As grandes corporações dirão para que servirá o Brasil, seu perfil ideal, o que produzir, o que consumir, como viver. Ao planejarem a infra-estrutura, predefinirão a natureza das atividades econômicas viáveis no país. Ao mercantilizarem os serviços essenciais à população, definirão a hierarquia definitiva de uma cidadania censitária, tanto mais iguais quanto mais endinheirados. As Parcerias Público-Privadas representam a iniciativa de desnacionalização mais escandalosa e nefasta da história do país por que apresentadas em um momento aguda decomposição do território e ainda por forças políticas eleitas para reverter este processo.

As PPPs autorizam União, Estados e Municípios a delegar para grupos econômicos a execução ou gestão, total ou parcial, de qualquer «serviço, empreendimento e atividade de interesse público» – exceto, por hora, o poder de polícia e a administração da Justiça. Permitem, no pior estilo do governo FHC, que esta transferência seja financiada com recursos – e agora também com garantias – do Estado. Elevam os privatizadores a uma categoria semidivina aos quais devemos agradecer por considerarem nossa existência como mortais. Por isso terão preferência para receber recursos públicos previstos no Orçamento, com prioridade inclusive sobre os salários do funcionalismo e a execução de programas sociais.

As parcerias representam uma interface entre a esfera estatal degradada por empresas políticas predatórias e redes econômico-financeiras com papel político sobredimensionado. É o reconhecimento da privatização e da transnacionalização do processo político-decisório do país. Por isso, como se trata de um novo poder em construção, não podem ser estabelecidos critérios para as parcerias – qual a participação do Estado e do «sócio» privado, como serão distribuídos os lucros, quem controla a qualidade dos serviços, como se assegura o direito dos usuários e a proteção do meio-ambiente. Todas estas regras deixam de ser definidas por instituições públicas. Podem ser fixadas por meros contratos, firmados entre governos e privatizadores, sem interferência da sociedade ou seus representantes. Abrem-se brechas na Lei de Licitações, claramente voltadas para permitir concorrências de fachada. O Estado passa a ser um balcão de negócios, todos o poderes aí incluídos. A corrupção tornada onipresente, pode então desaparecer.

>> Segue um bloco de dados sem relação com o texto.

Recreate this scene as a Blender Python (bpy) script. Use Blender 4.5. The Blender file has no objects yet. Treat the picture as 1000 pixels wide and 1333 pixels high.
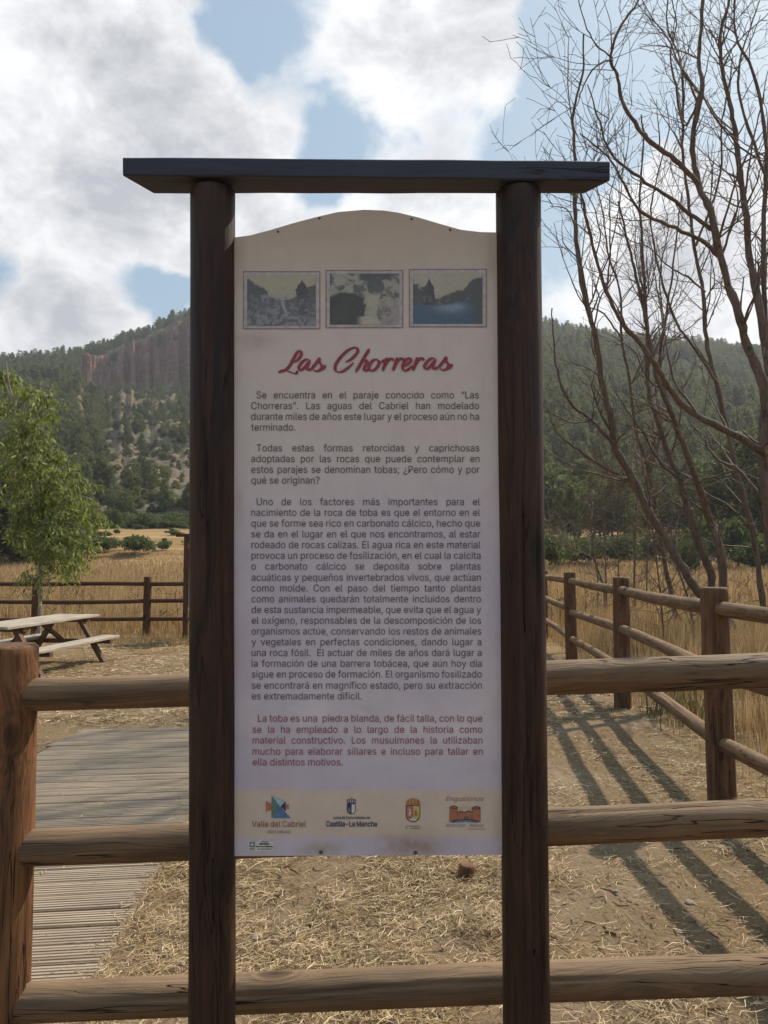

Nada a ver com o Estado mínimo idealizado por Friedman, é o Estado que tenha o tamanho necessário para maximizar lucros para as redes monopolistas. O Ministro Mantega se esforça para projetar e publicizar chantagens externas como se fossem convites de parceria recíproca. Insere nos marcos do que deveria ser o planejamento público, o comando unívoco de » VENDE-SE INCONDICIONALMENTE». O México é o paradigma. Exemplar entrecruzamento de interesses entre tecnocracias privadas e «públicas» que promoveu a remodelação econômica do país em função das necessidades das corporações em rede. Crescimento errático, derivado e caudal oferecido como «projeto nacional de desenvolvimento». Os mercadores de turno instalados em Brasília anunciam: «Brasil é um bom negócio! » Garantia de rentabilidade superior a outras modalidades! Na carência há demanda reprimida garantida!

Intermináveis provas de subserviência e subordinação dos governantes são exigidas para que os capitais continuem acreditando que eles lhes serão úteis. A fidelidade tem que ser confirmada em contratos duradouros, não nos discursos, até porque estes precisam manter a aparência de normalidade institucional. A morte lenta e programada da Previdência Pública não foi a primeira Reforma do Governo Lula por casualidade. Mais do que para ajustar as contas públicas, essa Reforma serviu para fazer um ajuste de contas com as lutas dos trabalhadores, com a luta pela cidadania e por uma democracia digna do nome. Na sua última viagem a Washington, Lula vangloriou-se juntos aos investidores de sua coragem em contrariar os direitos sociais de milhões de brasileiros em função dos interesses daqueles mesmos que o estavam ouvindo: «Se dependesse do medo político, não teria feito a reforma da Previdência. Porque me confrontei direto com a minha origem política que é o movimento sindical. »

Não faltou também coragem para culpar o salário mínimo pelo descalabro das contas públicas desorganizadas pelos juros altos e pagamentos ainda mais altos de dívida. A coragem dos dirigentes governamentais de impor reformas privatistas e entreguistas é proporcional a duas certezas, a certeza de quão distanciados estão de compromissos públicos e nacionais e a certeza da desmobilização e inércia do movimento social e sindical. Se a primeira certeza é inequívoca, a segunda parece mais uma aposta. O mercado exige tiros de misericórdia. Teme corpos moribundos e convulsões. Os investidores não vão tirar seus preciosos ativos de fundos e carteiras com «solidez e consistência» para injetá-los em ambientes «instáveis e imprevisíveis» sem indenizações prévias. Exigem provas adicionais de submissão. Agregam a agenda : Lei das Falências, Reforma sindical, Reforma universitária, Reforma do Judiciário e, finalmente, as PPPs. O setores populares devem barrar essas iniciativas e aumentar o «risco regulatório» dos grandes conglomerados interessados em devorar o Brasil. É preciso aprofundar as contradições setoriais e gerenciais do grande capital instalado por aqui e reunir força organizativa e política para estabelecer uma nova agenda. Para que servem mesmo coragem e ousadia?

*O PLC 10/2004, que institui as parcerias público-privadas, foi aprovado pela Câmara e está em tramitação no Senado.